旬のお魚かわら版

No.35 スケトウダラ

2022.04.7

旬のお魚かわら版 No.35(2022年2月15日)


 今回は、まだまだ寒い日々が続いている北国の魚「スケトウダラ」を取りあげました。スケトウダラといっても、普通は「すけそ」、「すけそう」と呼ぶことが多いと思います。
 もちろん鮮魚でも流通しますが、底曳網で漁獲される多くはすり身の原料になります。ですから、皆さんの目に触れるのは冬の一時期で鍋商材としてスーパーなどで見ることができます。スケトウダラの寿命ははっきりしたことが不明ですが10歳以上といわれています。メスの卵は、御存知「塩たらこ」や「辛子明太子」として皆さんの食卓を賑わせています。

スケトウダラ
出典:生鮮の素+プラス「さかなや魚介類図鑑」 無断転載不可
スケトウダラの国内生産量の推移
出典:農水省 漁業・養殖業生産統計年報

 この魚は多くは底曳網で漁獲されますが、一部は刺し網や延縄漁法でも漁獲されます。上のグラフはスケトウダラの国内生産量を表したものです。1970~1980年代にかけては年間100万トン以上の漁獲があり、マイワシやサバ類と同様国内生産量の多くを占めていました。その後は本格的な200カイリ時代に入るとともに、主な操業海域であったロシア水域での操業が年々制約・禁止されるようになり、北洋水域での操業が現在では全面禁止となり、今ではかつてのソビエト=ロシア水域での北洋トロール漁業は、失われました。ですから、この20年位は図のように10~20万トン台の漁獲にとどまっています。


 ところで、スケトウダラは底曳網で漁獲されたものと刺し網や釣り(延縄含む)で漁獲されたものでは、価値観が違います。鮮魚に向けられるもの(刺し網など)と、ガラと呼ばれ大方すり身向けに回る底曳きものでは産地価格でも大きな差があります。キロ単価で例示すると羅臼(刺し網)では100-130円、釧路(底曳き)40円台、三陸(底曳き)の各港でも50円台での取引です。
 40-50年前ほどの漁獲がなくなって以来、鮮魚はともかくすり身や塩蔵たらこや辛子明太子の原料の大半は輸入物に置き換わっています。
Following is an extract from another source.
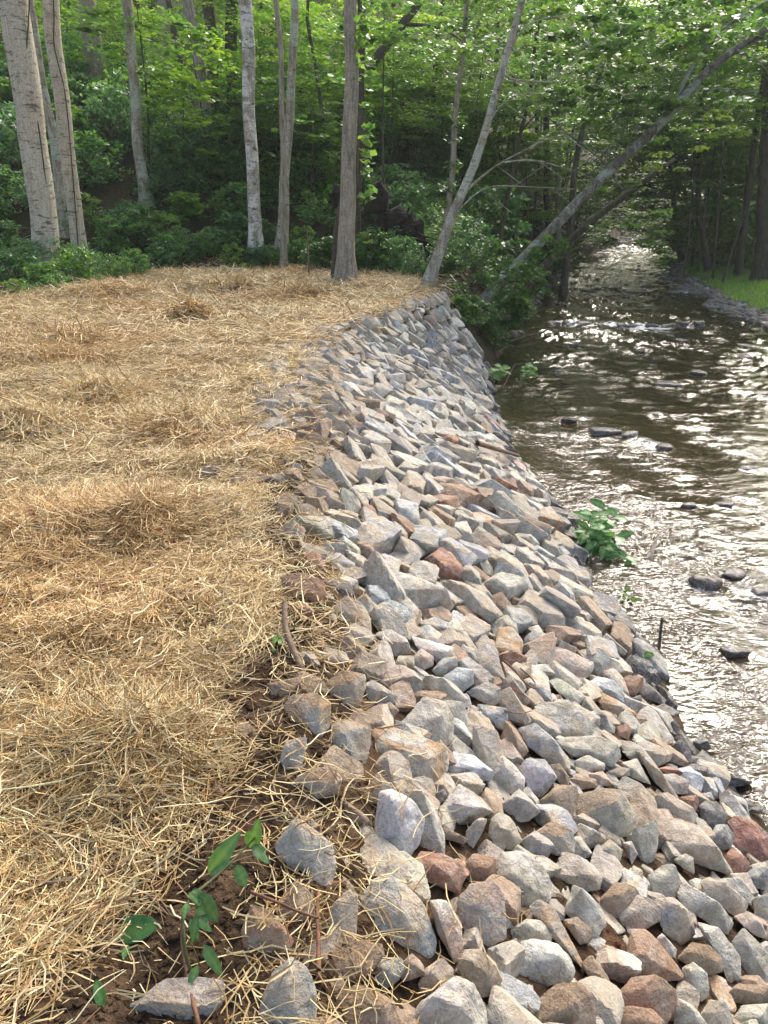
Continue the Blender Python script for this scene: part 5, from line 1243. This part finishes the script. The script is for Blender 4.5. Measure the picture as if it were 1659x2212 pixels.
# ------------------------------------------------------------------ cobbles of the far gravel bar
def build_cobbles():
    r = np.random.default_rng(71)
    protos = []; LOW = []
    for i in range(8):
        V, f = plane_rock(2, (1, r.uniform(.65, .9), r.uniform(.38, .6)), 7100+i, 8, 5, .6); LOW.append(plane_rock(1, (1, r.uniform(.65, .9), r.uniform(.38, .6)), 7150+i, 8, 5, .6))
        key = ['olive', 'greywet', 'greywet', 'brown', 'darkwet', 'brown', 'dark', 'darkwet'][i]
        protos.append((V, f, key))
    lst = []
    for k in range(5200):
        y = r.uniform(19, 60); t = abs(r.normal(scale=.8)); x = float(rshore(y))-.75+t*1.1+.35*math.sin(y*.9)
        if t > 3.2: continue
        lst.append((x, y, r.uniform(.05, .20)*(1.0 if r.random() < .8 else 1.5)))
    for k in range(330):                                     # left foot of the far bank
        y = r.uniform(20, 60); lst.append((float(shore(y))+r.uniform(-.25, .35), y, r.uniform(.07, .2)))
    for k in range(330):                                     # shoal where the creek turns
        y = r.uniform(78, 116); lst.append((r.uniform(float(shore(y)), float(rshore(y))), y, r.uniform(.25, .6)))
    sc = []
    for x, y, s in lst:
        px, py, dep = to_px(np.array([x, y, float(base_height(x, y))])); sc.append(s/dep if -30 < px < 1690 else 0)
    top = set(np.argsort(-np.array(sc))[:130].tolist())
    rest = MB(); a1 = []; a2 = []; meshes = []
    for V, f, key in protos:
        me = mesh_np('cobble', V, f, True, M_ROCK); ca, sa = col_attr(len(V), key, 0, r); sa[:, 3] *= .12; ca[:, :3] *= .6; sa[:, :3] *= .7; set_col(me, 'col', ca); set_col(me, 'stain', sa); meshes.append(me)
    bars = [(1440, 632, 'the rounded grey boulder'), (1490, 660, 'the bare leaning sapling'), (1560, 610, 'the green plants of the bar'), (1640, 660, 'the end of the bar'), (1450, 590, 'the short leaning far trunk'), (1190, 610, 'the thin dark limb'), (1100, 690, 'the stout leaning trunk foot'), (1340, 540, 'the far glitter'), (1600, 640, 'the flat grey rock')]
    seen = {}
    names = ['olive grey', 'damp flat', 'damp grey', 'brown', 'dark wet', 'rounded brown', 'dark grey', 'blackish wet']
    for i, (x, y, s) in enumerate(lst):
        z = float(max(base_height(x, y), wlevel(x, y)-.04))+.12*s; a = r.uniform(0, 6.28); j = int(r.integers(0, 8))
        if x < float(rshore(y))-.1: j = [2, 4, 7, 4][j % 4]
        if i in top:
            o = obj('cobble', meshes[j]); o.location = (x, y, z); o.scale = (s, s, s); o.rotation_euler = (r.normal()*.15, r.normal()*.15, a)
            px, py, dep = to_px(np.array([x, y, z])); px = float(px); py = float(py)
            m = min(bars, key=lambda m: math.hypot(m[0]-px, (m[1]-py)*1.5)); dx, dy = px-m[0], py-m[1]
            rel = ('right of' if dx > 0 else 'left of') if abs(dx) > abs(dy)*1.5 else ('nearer than' if dy > 0 else 'beyond')
            bg_ = 'big ' if s > .2 else 'small ' if s < .12 else ''
            for n in ORD+['eleventh ', 'twelfth ', 'thirteenth ', 'fourteenth ', 'fifteenth ', 'sixteenth ', 'seventeenth ']:
                lab = f'{n}{bg_}{names[j]} cobble {rel} {m[2]}'
                if lab not in seen: break
            seen[lab] = 1
            tag(o, lab, 'cobble', 'cobbles of the far banks')
        else:
            V, f = LOW[j]; key = protos[j][2]; c, s_ = math.cos(a), math.sin(a)
            rest.add(V*s @ np.array([[c, s_, 0], [-s_, c, 0], [0, 0, 1]])+[x, y, z], f); ca, sa = col_attr(len(V), key, 0, r); sa[:, 3] *= .12; ca[:, :3] *= .6; sa[:, :3] *= .7; a1.append(ca); a2.append(sa)
    me = rest.mesh('distant_cobbles', M_ROCK); set_col(me, 'col', np.concatenate(a1)); set_col(me, 'stain', np.concatenate(a2))
    tag(obj('distant_cobbles', me), 'countless small cobbles of the far banks and shoals', 'cobbles', kind='stuff')
build_cobbles()

def build_bar_grass():
    r = np.random.default_rng(72); n = 60000
    y = r.uniform(22, 52, n); x = rshore(y)+.9+np.abs(r.normal(scale=3.2, size=n))-.5+.5*n2(y, y, 3, 4)
    k = (n2(x, y, 1.1, 44) > -.25); x, y = x[k], y[k]; n = len(x)
    z = height(x, y); a = r.uniform(0, 6.28, n); h = r.uniform(.06, .24, n)*(1+.7*n2(x, y, .7, 46)); wd = r.uniform(.012, .03, n)
    b = np.stack([x, y, z], 1); d = np.stack([np.cos(a), np.sin(a), 0*a], 1); up = np.stack([r.normal(scale=.35, size=n), r.normal(scale=.35, size=n), np.ones(n)], 1)*h[:, None]
    V = np.stack([b-d*wd[:, None], b+d*wd[:, None], b+up+d*wd[:, None]*.3], 1).reshape(-1, 3)
    me = mesh_np('bar_grass', V, np.arange(3*n).reshape(-1, 3), False, M_LEAF); set_float(me, 'var', np.repeat(r.uniform(.2, .9, n), 3))
    o = obj('bar_grass', me); o.color = (.14, .26, .06, 1); tag(o, 'low green plants spreading over the far gravel bar', 'grass', kind='stuff')
build_bar_grass()

# ------------------------------------------------------------------ straw, clods, crumbs
PAL = np.array([(.62, .48, .25), (.50, .35, .155), (.42, .27, .105), (.66, .55, .33), (.53, .41, .19), (.33, .19, .075), (.24, .13, .055), (.58, .50, .30)])
PW = np.array([.22, .19, .13, .12, .14, .09, .06, .05]); PW = PW/PW.sum()
def straw_batch(x, y, L, wd, seg, r, lift, tilt, tri=False, ang=None):
    n = len(x)
    a = r.uniform(0, 2*math.pi, n) if ang is None else ang
    el = r.normal(scale=tilt, size=n)
    z = height(x, y)+np.abs(r.normal(scale=lift, size=n))+.004
    D = np.stack([np.cos(a)*np.cos(el), np.sin(a)*np.cos(el), np.sin(el)], 1)
    pts = [np.stack([x, y, z], 1)-D*(L/2)[:, None]]
    cur = D.copy()
    for s in range(seg):
        pts.append(pts[-1]+cur*(L/seg)[:, None])
        cur = cur + r.normal(scale=.42 if seg > 1 else 0, size=(n, 3))*np.array([1, 1, .6]); cur /= np.linalg.norm(cur, axis=1)[:, None]
    for p in pts:                                          # keep every joint above the soil
        g = height(p[:, 0], p[:, 1])+.002
        p[:, 2] = np.maximum(p[:, 2], g)
    up = np.stack([r.normal(scale=.5, size=n), r.normal(scale=.5, size=n), np.ones(n)], 1)
    B = np.cross(D, up); B /= np.linalg.norm(B, axis=1)[:, None]; U = np.cross(B, D)
    ring = [B, -B] if not tri else [B, -.5*B+.87*U, -.5*B-.87*U]
    m = len(ring); w2 = (wd/2)[:, None]
    V = np.stack([p+q*w2*(1 if i not in (0, seg) else .7) for i, p in enumerate(pts) for q in ring], 1)
    F = []
    for s in range(seg):
        if not tri: F += [[2*s, 2*s+1, 2*s+3], [2*s, 2*s+3, 2*s+2]]
        else:
            for e in range(3):
                p0, p1 = 3*s+e, 3*s+(e+1) % 3; F += [[p0, p1, p1+3], [p0, p1+3, p0+3]]
    F = np.array(F); nv = m*(seg+1)
    FF = (np.arange(n)[:, None, None]*nv+F[None]).reshape(-1, 3)
    ci = r.choice(len(PAL), n, p=PW)
    patch = n2(x, y, .8, 51)
    c = PAL[ci]*(1+r.normal(scale=.13, size=n)+.20*patch)[:, None]
    red = sstep(-.15, .4, n2(x, y, 1.3, 52))[:, None]*.38
    c = c*(1-red)+c*np.array([.92, .70, .5])*red
    return V.reshape(-1, 3), FF, np.repeat(np.clip(c, .02, .75), nv, 0)
def region(n, y0, y1, r, power=1.0):
    y = y0+(y1-y0)*r.random(n)**power
    x = -(.62*y+.7)+(edge(y)+.28+.62*y+.7)*r.random(n)
    return x, y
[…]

たらこ等国内原料を使用しているものは、今やレアものや贈答品の中でも高級品扱いになっています。

フィレー加工(3枚卸)
出典:マルハニチロ(株)ウェブマガジンumito.

 上の写真はスケトウダラをフィレー加工(3枚卸)したものです。海外(特に欧米諸国)では昔から白身の魚に対する需要は強いものがあります。従来からのすり身の他に写真のようなフィレー加工マーケットも伸びているそうです。
 元々日本向けには品質基準が高いため、余り輸出されていなかったようですが、それでも徐々に増えているようです。輸入された一部は白身魚フライとして模様替えされ皆さんの口に入っているかもしれません。国内産の鮮魚は、鍋用としてぶつ切りでパック詰めで提供されることが多いのですが、輸入物を使った肉厚のフライも想像するだけでも美味しそうですね!

 随分昔(スケトウダラが200-300万トン漁獲されていた時代)の話ですが、真冬に釧路の市場に行く途中で、トラックの荷台から道路脇の凍った歩道に落ちたままのスケトウダラをよく見かけました。当時はそれ程沢山水揚げされていたことと、まだのんびりした時代で回りも余りうるさく言わなかったことも思い出されます。

 因みに釧路は風が強いものの雪はそれほど積もらなかったと記憶しています。まだまだ寒い2月。タラ(マダラ、スケトウダラ)を使った美味しい鍋を味わってみてはいかがでしょうか!